It is extremely well-known that Zorn's lemma is a theorem of ZFC. My interest is in a certain finitely-axiomatisable fragment of ZFC, sometimes called RZC (restricted Zermelo with choice) or ZBQC. The axioms of RZC are the following:
- Extensionality
- Empty set
- Pair set
- Union
- Power set
- Infinity
- Foundation
- Choice (in the sense that every surjection has a right inverse)
- Separation for $\Delta_0$-formulae
Adrian Mathias also defines an extension of RZC, called MAC (Mac Lane set theory), by adding the transitive containment axiom:
- Every set is contained in a transitive set.

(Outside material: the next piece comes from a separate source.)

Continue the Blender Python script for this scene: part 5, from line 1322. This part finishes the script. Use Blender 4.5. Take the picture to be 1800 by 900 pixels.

(Apparently RZC and MAC are equiconsistent.)
Question. Is Zorn's lemma a theorem of RZC? If not, is it a theorem of MAC?
It is reasonably clear that well-founded induction is valid in RZC, but without the axiom of replacement it is not at all obvious to me whether Hartogs numbers exist. ($V_{\omega + \omega}$ is a model of RZC, but the only von Neumann ordinals in $V_{\omega + \omega}$ are precisely those below $\omega + \omega$, even though it has uncountable well-ordered sets.) Once we know that there are sufficiently large well-ordered sets, it seems to me that the usual proof of Zorn's lemma will go through in RZC.
Motivation. One can build a model of RZC out of any model of ETCS (elementary theory of the category of sets) and ETCS can be interpreted in any model of RZC. What I really want to know is whether ETCS proves that, say, every vector space has a basis, and it seems like a good first step would be to establish the claim for RZC.